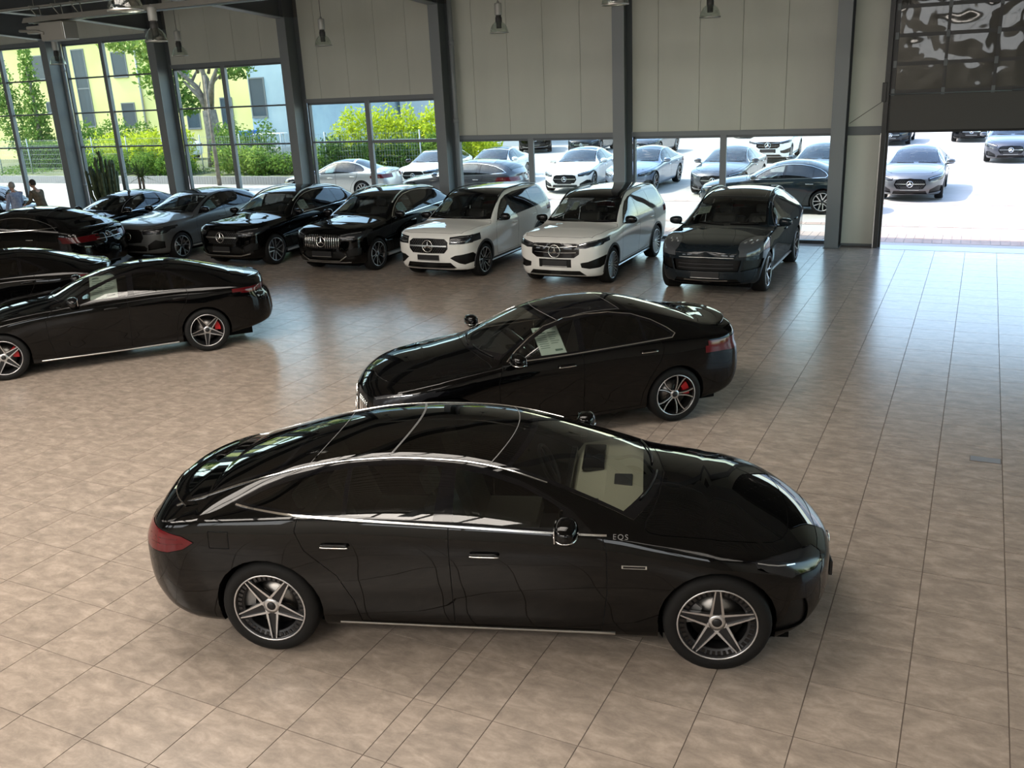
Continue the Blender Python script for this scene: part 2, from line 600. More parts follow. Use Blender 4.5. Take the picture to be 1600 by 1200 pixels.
    def out(s, quads, off=0.0, side=0):
        """surface pieces -> (verts, faces, normals) in car space; side 0 both, 1 left, -1 right"""
        xo = s.sp['fo'] + s.sp['wb'] / 2
        vs, ns, fs, idx = [], [], [], {}
        for sd in ((1, -1) if side == 0 else (side,)):
            for q in quads:
                f = []
                for p in q:
                    nl = math.sqrt(p[3] ** 2 + p[4] ** 2 + p[5] ** 2) or 1
                    n = (-p[3] / nl, sd * p[4] / nl, p[5] / nl)
                    v = (xo - p[0] + n[0] * off, sd * p[1] + n[1] * off, p[2] + n[2] * off)
                    key = (round(v[0], 5), round(v[1], 5), round(v[2], 5))
                    if key not in idx:
                        idx[key] = len(vs); vs.append(v); ns.append(n)
                    k = idx[key]
                    if k not in f: f.append(k)
                if len(f) < 3: continue
                # orientation after the vertex normals
                a, b, c = (Vector(vs[f[0]]), Vector(vs[f[len(f) // 3]]), Vector(vs[f[2 * len(f) // 3]]))
                g = Vector((0, 0, 0))
                for i in range(1, len(f) - 1):
                    g += (Vector(vs[f[i]]) - a).cross(Vector(vs[f[i + 1]]) - a)
                nn = Vector((0, 0, 0))
                for i in f: nn += Vector(ns[i])
                if g.dot(nn) < 0: f = f[::-1]
                fs.append(tuple(f))
        return vs, fs, ns

    def hit(s, view, a, b):
        """point and outward normal (car space) on the surface; y>=0 side"""
        if view == 'side': o, d = Vector((a, 3, b)), Vector((0, -1, 0))
        elif view == 'top': o, d = Vector((a, max(b, .0005), 4)), Vector((0, 0, -1))
        elif view == 'front': o, d = Vector((-2, max(a, .0005), b)), Vector((1, 0, 0))
        else: o, d = Vector((s.L + 2, max(a, .0005), b)), Vector((-1, 0, 0))
        p, n, i, _ = s.bvh.ray_cast(o, d)
        if p is None:
            p, n, i, _ = s.bvh.find_nearest(o + d * (3 if view in ('side', 'top') else 2))
        xo = s.sp['fo'] + s.sp['wb'] / 2
        n = Vector((-n.x, n.y, n.z))
        if n.dot(Vector((-d.x * -1 if view in ('front', 'rear') else 0, -d.y, -d.z))) < 0:
            n = -n
        return Vector((xo - p.x, p.y, p.z)), n

    def ribbon(s, mb, pts, view, w, h, side=1, step=.05, closed=False, sink=.004, w2=None):
        """raised strip along a path on the surface"""
        pp = [Vector(p) for p in pts]
        if closed: pp.append(pp[0])
        dense = []
        for i in range(len(pp) - 1):
            k = max(1, int((pp[i + 1] - pp[i]).length / step))
            dense += [pp[i].lerp(pp[i + 1], t / k) for t in range(k)]
        if not closed: dense.append(pp[-1])
        hs = [s.hit(view, p.x, p.y) for p in dense]
        m = len(hs)
        ns = [x[1] for x in hs]
        for _ in range(2):
            ns = [(ns[max(i - 1, 0)] + ns[i] * 2 + ns[min(i + 1, m - 1)]).normalized() for i in range(m)]
        vs, fs = [], []
        for i in range(m):
            p, n = hs[i][0], ns[i]
            a = hs[(i - 1) % m if closed else max(i - 1, 0)][0]
            b = hs[(i + 1) % m if closed else min(i + 1, m - 1)][0]
            t = (b - a)
            if t.length < 1e-6: t = Vector((1, 0, 0))
            t.normalize()
            q = n.cross(t).normalized()
            ww = w if w2 is None else w + (w2 - w) * i / (m - 1)
            for c in (p - q * ww / 2 - n * sink, p - q * ww / 2 * .8 + n * h, p + q * ww / 2 * .8 + n * h, p + q * ww / 2 - n * sink):
                vs.append((c.x, c.y * side, c.z))
        for i in range(m if closed else m - 1):
            i2 = (i + 1) % m
            for j in range(3):
                fs.append((i * 4 + j, i2 * 4 + j, i2 * 4 + j + 1, i * 4 + j + 1))
        if not closed:
            fs += [(0, 1, 2, 3), ((m - 1) * 4 + 3, (m - 1) * 4 + 2, (m - 1) * 4 + 1, (m - 1) * 4)]
        mb.add(vs, fs)

def superell(mb, c, r, e=2.6, n=14, m=20, mat=None, squash=None):
    vs, fs = [], []
    for i in range(n + 1):
        ph = -PI / 2 + PI * i / n
        for j in range(m):
            th = 2 * PI * j / m
            f = lambda t: math.copysign(abs(t) ** (2 / e), t)
            p = Vector((f(math.cos(ph)) * f(math.cos(th)), f(math.cos(ph)) * f(math.sin(th)), f(math.sin(ph))))
            if squash: p = squash(p)
            p = Vector((p.x * r[0] + c[0], p.y * r[1] + c[1], p.z * r[2] + c[2]))
            vs.append(mat @ p if mat is not None else p)
    for i in range(n):
        for j in range(m):
            fs.append((i * m + j, i * m + (j + 1) % m, (i + 1) * m + (j + 1) % m, (i + 1) * m + j))
    mb.add(vs, fs, True)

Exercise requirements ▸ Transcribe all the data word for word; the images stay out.

Finished answer ▸
Continue the Blender Python script for this scene: part 2, from line 600. More parts follow. Use Blender 4.5. Take the picture to be 1600 by 1200 pixels.
    def out(s, quads, off=0.0, side=0):
        """surface pieces -> (verts, faces, normals) in car space; side 0 both, 1 left, -1 right"""
        xo = s.sp['fo'] + s.sp['wb'] / 2
        vs, ns, fs, idx = [], [], [], {}
        for sd in ((1, -1) if side == 0 else (side,)):
            for q in quads:
                f = []
                for p in q:
                    nl = math.sqrt(p[3] ** 2 + p[4] ** 2 + p[5] ** 2) or 1
                    n = (-p[3] / nl, sd * p[4] / nl, p[5] / nl)
                    v = (xo - p[0] + n[0] * off, sd * p[1] + n[1] * off, p[2] + n[2] * off)
                    key = (round(v[0], 5), round(v[1], 5), round(v[2], 5))
                    if key not in idx:
                        idx[key] = len(vs); vs.append(v); ns.append(n)
                    k = idx[key]
                    if k not in f: f.append(k)
                if len(f) < 3: continue
                # orientation after the vertex normals
                a, b, c = (Vector(vs[f[0]]), Vector(vs[f[len(f) // 3]]), Vector(vs[f[2 * len(f) // 3]]))
                g = Vector((0, 0, 0))
                for i in range(1, len(f) - 1):
                    g += (Vector(vs[f[i]]) - a).cross(Vector(vs[f[i + 1]]) - a)
                nn = Vector((0, 0, 0))
                for i in f: nn += Vector(ns[i])
                if g.dot(nn) < 0: f = f[::-1]
                fs.append(tuple(f))
        return vs, fs, ns

    def hit(s, view, a, b):
        """point and outward normal (car space) on the surface; y>=0 side"""
        if view == 'side': o, d = Vector((a, 3, b)), Vector((0, -1, 0))
        elif view == 'top': o, d = Vector((a, max(b, .0005), 4)), Vector((0, 0, -1))
        elif view == 'front': o, d = Vector((-2, max(a, .0005), b)), Vector((1, 0, 0))
        else: o, d = Vector((s.L + 2, max(a, .0005), b)), Vector((-1, 0, 0))
        p, n, i, _ = s.bvh.ray_cast(o, d)
        if p is None:
            p, n, i, _ = s.bvh.find_nearest(o + d * (3 if view in ('side', 'top') else 2))
        xo = s.sp['fo'] + s.sp['wb'] / 2
        n = Vector((-n.x, n.y, n.z))
        if n.dot(Vector((-d.x * -1 if view in ('front', 'rear') else 0, -d.y, -d.z))) < 0:
            n = -n
        return Vector((xo - p.x, p.y, p.z)), n

    def ribbon(s, mb, pts, view, w, h, side=1, step=.05, closed=False, sink=.004, w2=None):
        """raised strip along a path on the surface"""
        pp = [Vector(p) for p in pts]
        if closed: pp.append(pp[0])
        dense = []
        for i in range(len(pp) - 1):
            k = max(1, int((pp[i + 1] - pp[i]).length / step))
            dense += [pp[i].lerp(pp[i + 1], t / k) for t in range(k)]
        if not closed: dense.append(pp[-1])
        hs = [s.hit(view, p.x, p.y) for p in dense]
        m = len(hs)
        ns = [x[1] for x in hs]
        for _ in range(2):
            ns = [(ns[max(i - 1, 0)] + ns[i] * 2 + ns[min(i + 1, m - 1)]).normalized() for i in range(m)]
        vs, fs = [], []
        for i in range(m):
            p, n = hs[i][0], ns[i]
            a = hs[(i - 1) % m if closed else max(i - 1, 0)][0]
            b = hs[(i + 1) % m if closed else min(i + 1, m - 1)][0]
            t = (b - a)
            if t.length < 1e-6: t = Vector((1, 0, 0))
            t.normalize()
            q = n.cross(t).normalized()
            ww = w if w2 is None else w + (w2 - w) * i / (m - 1)
            for c in (p - q * ww / 2 - n * sink, p - q * ww / 2 * .8 + n * h, p + q * ww / 2 * .8 + n * h, p + q * ww / 2 - n * sink):
                vs.append((c.x, c.y * side, c.z))
        for i in range(m if closed else m - 1):
            i2 = (i + 1) % m
            for j in range(3):
                fs.append((i * 4 + j, i2 * 4 + j, i2 * 4 + j + 1, i * 4 + j + 1))
        if not closed:
            fs += [(0, 1, 2, 3), ((m - 1) * 4 + 3, (m - 1) * 4 + 2, (m - 1) * 4 + 1, (m - 1) * 4)]
        mb.add(vs, fs)

def superell(mb, c, r, e=2.6, n=14, m=20, mat=None, squash=None):
    vs, fs = [], []
    for i in range(n + 1):
        ph = -PI / 2 + PI * i / n
        for j in range(m):
            th = 2 * PI * j / m
            f = lambda t: math.copysign(abs(t) ** (2 / e), t)
            p = Vector((f(math.cos(ph)) * f(math.cos(th)), f(math.cos(ph)) * f(math.sin(th)), f(math.sin(ph))))
            if squash: p = squash(p)
            p = Vector((p.x * r[0] + c[0], p.y * r[1] + c[1], p.z * r[2] + c[2]))
            vs.append(mat @ p if mat is not None else p)
    for i in range(n):
        for j in range(m):
            fs.append((i * m + j, i * m + (j + 1) % m, (i + 1) * m + (j + 1) % m, (i + 1) * m + j))
    mb.add(vs, fs, True)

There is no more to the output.